* **Work to be completed**: Go through the material and write it all out exactly, minus the pictures.

────

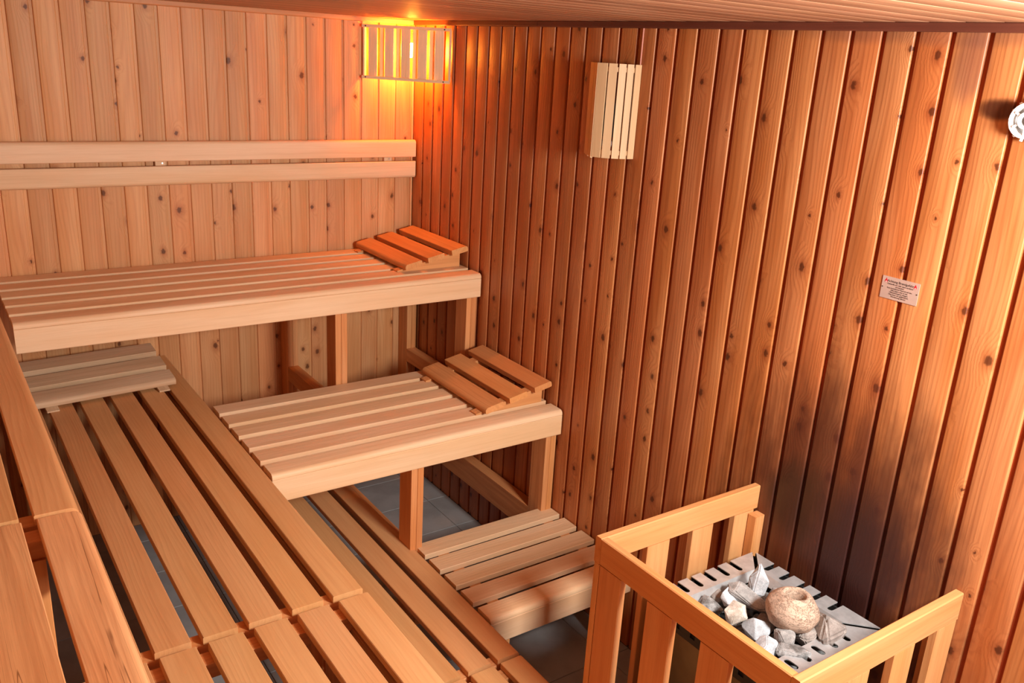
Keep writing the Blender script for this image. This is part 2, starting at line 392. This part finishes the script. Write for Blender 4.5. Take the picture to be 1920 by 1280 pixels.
# ------------------------------------------------------------ headrests
def headrest(label, loc, rotz, mat, group='slatted headrests'):
    """local: slats along X (0..0.55), wedge supports rising along +Y from the low tip at y=0"""
    root = thing('headrest', label, 'headrest', loc, group); root.rotation_euler = (0, 0, rotz)
    L = .55; a = math.atan2(.070, .343)
    for sx in (.035, .47):
        pts = [(0, 0), (.343, 0), (.343, .076), (0, .006)]
        bm = prism(pts, .045, 'X'); me = from_bm(bm); me.materials.append(mat('Y'))
        link('wedge_support', me, None, root, (sx + .0225, 0, .0005))
    for k, s in enumerate((.024, .148, .281)):
        r = [(.002,) * 4, (.002,) * 4, (.002,) * 4][k]
        rr = {0: (.004, .002, .002, .016), 1: (.002,) * 4, 2: (.002, .006, .010, .002)}[k]
        me = from_bm(prism(rrect(.091, .027, rr), L, 'X'), True); me.materials.append(mat('X'))
        c = Vector((L / 2, (s + .0475) * math.cos(a), .0065 + (s + .0475) * math.sin(a) + .0140))
        link('headrest_slat', me, None, root, c, (a, 0, 0))
    return root
headrest('orange-brown slatted headrest on the tall upper back bench under the corner lamp', (1.856, 4.085, H1), -math.pi / 2, W_head)
headrest('tan slatted headrest on the right end of the middle-height back bench', (1.853, 3.345, H2), -math.pi / 2, W_head)
headrest('pale greyish slatted headrest on the middle left bench', (.306, 3.622, H2), math.radians(4.5), W_grey)

# ------------------------------------------------------------ corner lamp shade
P0, P1 = Vector((1.934, 4.118, 0)), Vector((2.222, 3.758, 0))
lampL = (P1 - P0).length; dirv = (P1 - P0).normalized(); ang = math.atan2(dirv.y, dirv.x)
cl = thing('corner_lamp', 'glowing slatted corner lamp under the ceiling in the back corner', 'lamp', (P0.x, P0.y, 2.175)); cl.rotation_euler = (0, 0, ang)
def lpart(name, parent, x, y, z, mat, axis='Z'):
    me = from_bm(prism(rrect(*[(x[1] - x[0], y[1] - y[0], z[1] - z[0])[j] for j in range(3) if j != 'XYZ'.index(axis)], (.0012,) * 4), (x[1] - x[0], y[1] - y[0], z[1] - z[0])['XYZ'.index(axis)], axis)); me.materials.append(mat)
    return link(name, me, None, parent, ((x[0] + x[1]) / 2, (y[0] + y[1]) / 2, (z[0] + z[1]) / 2))
# local +y points into the corner
lpart('shade_rail', cl, (0, lampL), (-.012, 0), (.238, .252), W_lamp('X'), 'X')
lpart('shade_rail', cl, (0, lampL), (-.012, 0), (0, .014), W_lamp('X'), 'X')
for xx in (.02, lampL - .03):
    for zz in (.245, .007):
        bm = bmesh.new(); bmesh.ops.create_cone(bm, cap_ends=True, segments=10, radius1=.0035, radius2=.003, depth=.002)
        link('screw', from_bm(bm), plain('dark_screw', (.08, .06, .05), .5, .8), cl, (xx, -.0128, zz), (math.pi / 2, 0, 0))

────

* **Result of the exercise**:
Keep writing the Blender script for this image. This is part 2, starting at line 392. This part finishes the script. Write for Blender 4.5. Take the picture to be 1920 by 1280 pixels.
# ------------------------------------------------------------ headrests
def headrest(label, loc, rotz, mat, group='slatted headrests'):
    """local: slats along X (0..0.55), wedge supports rising along +Y from the low tip at y=0"""
    root = thing('headrest', label, 'headrest', loc, group); root.rotation_euler = (0, 0, rotz)
    L = .55; a = math.atan2(.070, .343)
    for sx in (.035, .47):
        pts = [(0, 0), (.343, 0), (.343, .076), (0, .006)]
        bm = prism(pts, .045, 'X'); me = from_bm(bm); me.materials.append(mat('Y'))
        link('wedge_support', me, None, root, (sx + .0225, 0, .0005))
    for k, s in enumerate((.024, .148, .281)):
        r = [(.002,) * 4, (.002,) * 4, (.002,) * 4][k]
        rr = {0: (.004, .002, .002, .016), 1: (.002,) * 4, 2: (.002, .006, .010, .002)}[k]
        me = from_bm(prism(rrect(.091, .027, rr), L, 'X'), True); me.materials.append(mat('X'))
        c = Vector((L / 2, (s + .0475) * math.cos(a), .0065 + (s + .0475) * math.sin(a) + .0140))
        link('headrest_slat', me, None, root, c, (a, 0, 0))
    return root
headrest('orange-brown slatted headrest on the tall upper back bench under the corner lamp', (1.856, 4.085, H1), -math.pi / 2, W_head)
headrest('tan slatted headrest on the right end of the middle-height back bench', (1.853, 3.345, H2), -math.pi / 2, W_head)
headrest('pale greyish slatted headrest on the middle left bench', (.306, 3.622, H2), math.radians(4.5), W_grey)

# ------------------------------------------------------------ corner lamp shade
P0, P1 = Vector((1.934, 4.118, 0)), Vector((2.222, 3.758, 0))
lampL = (P1 - P0).length; dirv = (P1 - P0).normalized(); ang = math.atan2(dirv.y, dirv.x)
cl = thing('corner_lamp', 'glowing slatted corner lamp under the ceiling in the back corner', 'lamp', (P0.x, P0.y, 2.175)); cl.rotation_euler = (0, 0, ang)
def lpart(name, parent, x, y, z, mat, axis='Z'):
    me = from_bm(prism(rrect(*[(x[1] - x[0], y[1] - y[0], z[1] - z[0])[j] for j in range(3) if j != 'XYZ'.index(axis)], (.0012,) * 4), (x[1] - x[0], y[1] - y[0], z[1] - z[0])['XYZ'.index(axis)], axis)); me.materials.append(mat)
    return link(name, me, None, parent, ((x[0] + x[1]) / 2, (y[0] + y[1]) / 2, (z[0] + z[1]) / 2))
# local +y points into the corner
lpart('shade_rail', cl, (0, lampL), (-.012, 0), (.238, .252), W_lamp('X'), 'X')
lpart('shade_rail', cl, (0, lampL), (-.012, 0), (0, .014), W_lamp('X'), 'X')
for xx in (.02, lampL - .03):
    for zz in (.245, .007):
        bm = bmesh.new(); bmesh.ops.create_cone(bm, cap_ends=True, segments=10, radius1=.0035, radius2=.003, depth=.002)
        link('screw', from_bm(bm), plain('dark_screw', (.08, .06, .05), .5, .8), cl, (xx, -.0128, zz), (math.pi / 2, 0, 0))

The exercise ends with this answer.